Wednesday, 11 January 2017

UK: FRC report - developments in corporate governance and stewardship [and what next for the FRC?]

The Financial Reporting Council - the organisation responsible for the UK's Corporate Governance and Stewardship Codes (amongst many other things) - has published its annual report on developments in corporate governance and stewardship: see here (pdf).

It is reported that compliance with the UK Corporate Governance Code is high: 90% of FTSE 350 companies report that they comply with all, or all but one of the Code's 54 provisions. Full compliance has risen from 57% to 62% this year. The provision most frequently not complied with is B.1.2, which states that at least half the board, excluding the chairman, should comprise non-executive directors determined by the board to be independent.

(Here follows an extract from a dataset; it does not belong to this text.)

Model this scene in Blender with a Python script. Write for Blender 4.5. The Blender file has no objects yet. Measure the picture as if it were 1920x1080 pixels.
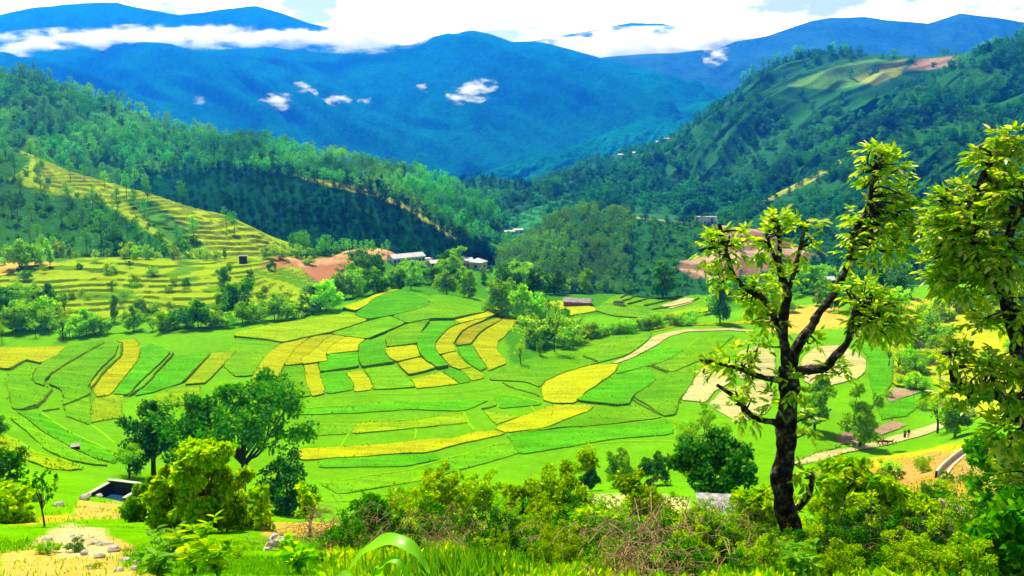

The report is published in the year in which the twenty-fifth anniversary of the publication of the Cadbury Committee Code and Report will be marked; it was the Cadbury Committee that gave us 'comply or explain' that has since been a central pillar - indeed, foundation - of the UK's governance framework for large, listed companies since the early 1990s. A great deal has happened since the publication of the Cadbury Report and much has changed in the past year: a new prime minister in the UK who placed governance reform as part of her personal manifesto; a vote to leave the European Union; and two governance reviews are underway (see here and here), instigated for reasons that challenge the effectiveness of aspects of the UK's governance framework and, indeed, the role and effectiveness of the FRC in this regard. It is not, therefore, surprising to see today's FRC development report adopt a tone quite different from the developments report published last year.

Consolidation was the message last year - it was stated that no substantial changes were proposed to the UK Governance Code for the next three years - and no hint was given that the FRC sought wider powers. But from today's report we learn that the FRC "stands ready" to revise the Code; that it has established a Stakeholder Panel to "bring a broader range of perspectives into [its] ... policy-making and work" (the FRC's website does not, however, provide any information about the Panel, its members and the selection/recruitment process); and that the market model's "checks and balances" require reassessment and revitalisation. This is very welcome, against the background of debate about how best to achieve appropriate standards of governance and the extent to which the ethos of encouragement and reflection that 'comply or explain' seeks to promote can (and/or should) coexist with a stronger and wider enforcement role for the FRC.